Su primera intervención fue un tanto rígida, sin una sola concesión a la ironía, porque la gran dificultad de Rajoy es convencer al partido y a los votantes del PP de que siendo tan distinto de Aznar no es menos firme, o por lo menos no es tan flojo como propalan sus adversarios internos, que los tiene. En ese sentido, la pieza fue sólida, inteligente y un poco fría, aunque dentro del género implacable que la ocasión política y su situación personal requerían. Pero lo que finalmente retrata al buen parlamentario y al malo son las réplicas, y ahí es donde realmente Rajoy estuvo soberbio, como el gran parlamentario que es, y le ganó la partida a Zapatero.

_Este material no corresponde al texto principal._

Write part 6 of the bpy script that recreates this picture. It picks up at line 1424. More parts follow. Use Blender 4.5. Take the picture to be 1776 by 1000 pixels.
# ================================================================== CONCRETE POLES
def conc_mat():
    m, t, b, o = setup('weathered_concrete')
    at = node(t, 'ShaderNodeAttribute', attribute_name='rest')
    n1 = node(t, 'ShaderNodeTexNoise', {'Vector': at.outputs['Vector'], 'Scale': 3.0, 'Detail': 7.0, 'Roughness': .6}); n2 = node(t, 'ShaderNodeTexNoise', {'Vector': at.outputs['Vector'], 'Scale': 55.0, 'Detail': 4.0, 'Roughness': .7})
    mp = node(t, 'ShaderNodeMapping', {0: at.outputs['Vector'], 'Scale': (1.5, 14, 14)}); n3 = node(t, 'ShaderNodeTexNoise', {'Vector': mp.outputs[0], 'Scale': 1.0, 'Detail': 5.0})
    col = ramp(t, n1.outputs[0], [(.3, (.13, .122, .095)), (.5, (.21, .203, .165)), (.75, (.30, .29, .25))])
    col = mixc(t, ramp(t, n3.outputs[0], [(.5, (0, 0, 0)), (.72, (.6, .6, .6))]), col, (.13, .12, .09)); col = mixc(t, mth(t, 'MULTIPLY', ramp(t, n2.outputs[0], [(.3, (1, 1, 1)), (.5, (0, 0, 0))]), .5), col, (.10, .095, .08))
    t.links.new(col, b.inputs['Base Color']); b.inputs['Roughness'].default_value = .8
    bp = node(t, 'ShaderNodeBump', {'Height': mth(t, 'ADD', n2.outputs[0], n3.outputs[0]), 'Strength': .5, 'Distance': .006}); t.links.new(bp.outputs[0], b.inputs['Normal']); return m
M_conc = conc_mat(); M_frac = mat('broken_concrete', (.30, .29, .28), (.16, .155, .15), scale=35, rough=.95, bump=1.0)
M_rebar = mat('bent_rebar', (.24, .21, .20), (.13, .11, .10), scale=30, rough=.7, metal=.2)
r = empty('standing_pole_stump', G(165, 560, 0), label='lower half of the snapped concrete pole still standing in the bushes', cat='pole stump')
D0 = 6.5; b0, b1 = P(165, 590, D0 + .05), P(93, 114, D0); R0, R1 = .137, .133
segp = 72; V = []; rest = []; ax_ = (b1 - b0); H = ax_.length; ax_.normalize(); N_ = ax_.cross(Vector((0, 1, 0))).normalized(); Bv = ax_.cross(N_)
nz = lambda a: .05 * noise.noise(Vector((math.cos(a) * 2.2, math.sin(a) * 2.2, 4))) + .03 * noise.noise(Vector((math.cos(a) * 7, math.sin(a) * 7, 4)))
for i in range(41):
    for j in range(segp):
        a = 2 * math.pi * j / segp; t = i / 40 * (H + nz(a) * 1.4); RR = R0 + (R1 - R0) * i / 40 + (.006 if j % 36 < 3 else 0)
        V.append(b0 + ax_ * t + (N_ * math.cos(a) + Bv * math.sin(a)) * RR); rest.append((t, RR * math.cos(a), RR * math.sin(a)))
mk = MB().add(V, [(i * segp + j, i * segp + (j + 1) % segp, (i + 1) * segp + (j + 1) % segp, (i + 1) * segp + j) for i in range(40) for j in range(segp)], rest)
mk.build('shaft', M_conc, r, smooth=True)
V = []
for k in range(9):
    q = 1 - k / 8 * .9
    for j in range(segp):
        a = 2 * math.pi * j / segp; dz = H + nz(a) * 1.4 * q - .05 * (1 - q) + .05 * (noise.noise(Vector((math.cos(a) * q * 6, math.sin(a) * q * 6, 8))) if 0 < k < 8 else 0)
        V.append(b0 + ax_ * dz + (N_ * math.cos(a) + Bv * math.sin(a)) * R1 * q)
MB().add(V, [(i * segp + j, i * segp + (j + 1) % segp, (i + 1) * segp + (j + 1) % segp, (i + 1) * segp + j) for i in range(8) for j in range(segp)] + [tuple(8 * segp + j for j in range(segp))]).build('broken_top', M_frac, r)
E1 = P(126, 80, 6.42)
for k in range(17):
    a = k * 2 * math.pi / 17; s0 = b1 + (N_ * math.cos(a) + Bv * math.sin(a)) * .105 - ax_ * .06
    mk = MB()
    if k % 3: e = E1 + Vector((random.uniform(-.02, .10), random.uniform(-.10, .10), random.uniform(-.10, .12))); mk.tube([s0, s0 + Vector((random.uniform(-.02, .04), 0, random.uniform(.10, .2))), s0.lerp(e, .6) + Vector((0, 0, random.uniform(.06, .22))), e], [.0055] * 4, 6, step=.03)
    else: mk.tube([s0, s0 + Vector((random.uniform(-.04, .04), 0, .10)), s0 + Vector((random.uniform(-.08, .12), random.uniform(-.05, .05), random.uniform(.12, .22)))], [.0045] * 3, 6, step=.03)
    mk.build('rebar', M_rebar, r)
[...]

Por cierto que el futuro Presidente del Gobierno no estuvo nada mal para lo poco que tiene que decir, y se le vio con una confianza en sí mismo un tanto hipertrofiada pero que podía haber minado la moral de Rajoy. Fue exactamente al revés. La conciencia de superioridad intelectual y política del político gallego se impuso, ahora sí, a través de una ironía devastadora, desnudando las carencias de Zapatero y de su Gobierno, y terminando en un final casi de apoteosis, silabeándoles a los parlamentarios sociatas las fórmulas no por repetidas menos ciertas que retratan la indigencia del nuevo Gobierno.
 
Rajoy hizo lo que tenía que hacer: darle a sus bases, que son inmensas, la alegría de una victoria moral e intelectual sobre el PSOE, mostrando que ni teme ni respeta a Zapatero, que vale más que él y que no le va a pasar una. No es suficiente para encarrilar una buena labor de Oposición, pero era absolutamente necesario para consolidar su liderazgo en un momento delicadísimo de la derecha española. La verdad es que, dentro de lo que cabe, sus votantes lo pasamos estupendamente. Ya nos tocaba.